A beam of light consisting of two wavelengths, 650 nm and 520 nm is used to obtain interference fringes in Young's double-slit experiment. What is the least distance (in m) from a central maximum where the bright fringes due to both the wavelengths coincide ? The distance between the slits is 3 mm and the distance between the plane of the slits and the screen is 150 cm.
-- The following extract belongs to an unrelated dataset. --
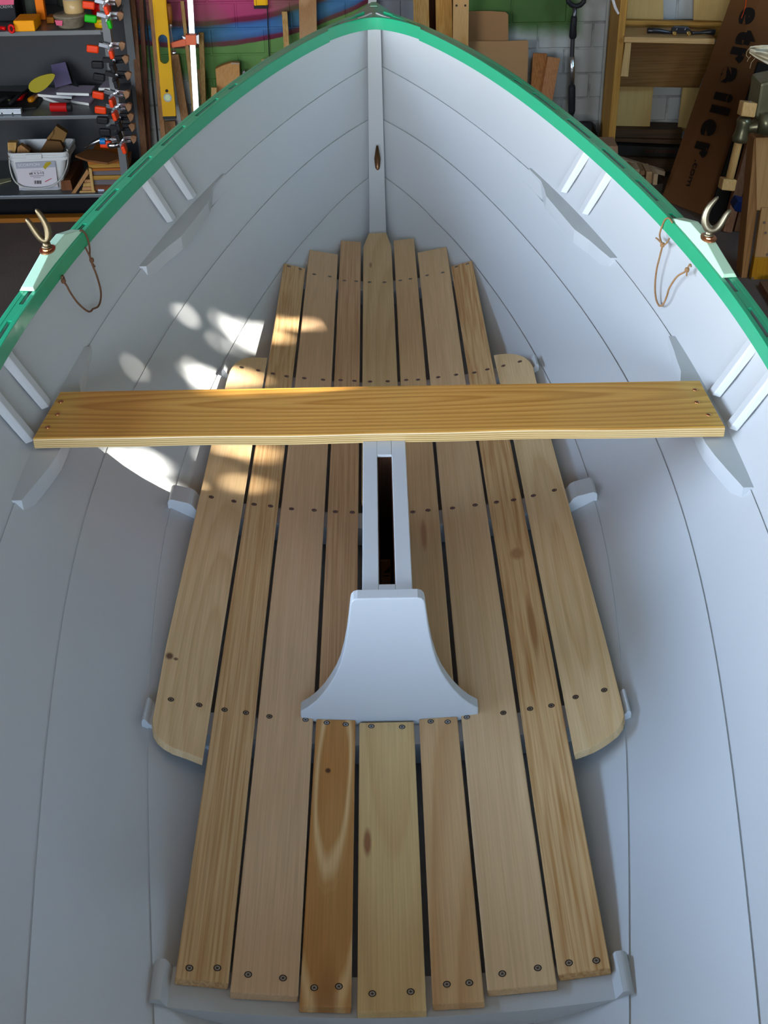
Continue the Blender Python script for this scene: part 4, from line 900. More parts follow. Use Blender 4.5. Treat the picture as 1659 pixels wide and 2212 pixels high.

To solve the problem, we need to find the least distance from the central maximum where the bright fringes due to both wavelengths coincide in Young's double-slit experiment. ### Step-by-Step Solution: 1. **Identify the Given Values:** - Wavelength 1, \( \lambda_1 = 650 \, \text{nm} = 650 \times 10^{-9} \, \text{m} \) - Wavelength 2, \( \lambda_2 = 520 \, \text{nm} = 520 \times 10^{-9} \, \text{m} \) - Distance between the slits, \( d = 3 \, \text{mm} = 3 \times 10^{-3} \, \text{m} \) - Distance from the slits to the screen, \( D = 150 \, \text{cm} = 1.5 \, \text{m} \) 2. **Set Up the Condition for Coinciding Bright Fringes:** - The nth bright fringe for wavelength \( \lambda_2 \) coincides with the (n-1)th bright fringe for wavelength \( \lambda_1 \). - The condition for bright fringes is given by: \[ n \lambda_2 = (n - 1) \lambda_1 \] 3. **Substitute the Wavelengths:** - Substituting the values of \( \lambda_1 \) and \( \lambda_2 \): \[ n \cdot 520 = (n - 1) \cdot 650 \] 4. **Rearranging the Equation:** - Expanding and rearranging gives: \[ 520n = 650n - 650 \] \[ 650 = 130n \] \[ n = \frac{650}{130} = 5 \] 5. **Calculate the Position of the Coinciding Bright Fringes:** - The position of the nth bright fringe for wavelength \( \lambda_2 \) is given by: \[ y_n = \frac{n \lambda_2 D}{d} \] - Substituting \( n = 5 \), \( \lambda_2 = 520 \times 10^{-9} \, \text{m} \), \( D = 1.5 \, \text{m} \), and \( d = 3 \times 10^{-3} \, \text{m} \): \[ y_5 = \frac{5 \cdot (520 \times 10^{-9}) \cdot 1.5}{3 \times 10^{-3}} \] 6. **Calculate the Result:** - Performing the calculation: \[ y_5 = \frac{5 \cdot 520 \cdot 1.5 \times 10^{-9}}{3 \times 10^{-3}} = \frac{3900 \times 10^{-9}}{3 \times 10^{-3}} = 1.3 \times 10^{-3} \, \text{m} \] - Converting to millimeters: \[ y_5 = 1.3 \, \text{mm} \] ### Final Answer: The least distance from the central maximum where the bright fringes due to both wavelengths coincide is **1.3 mm**.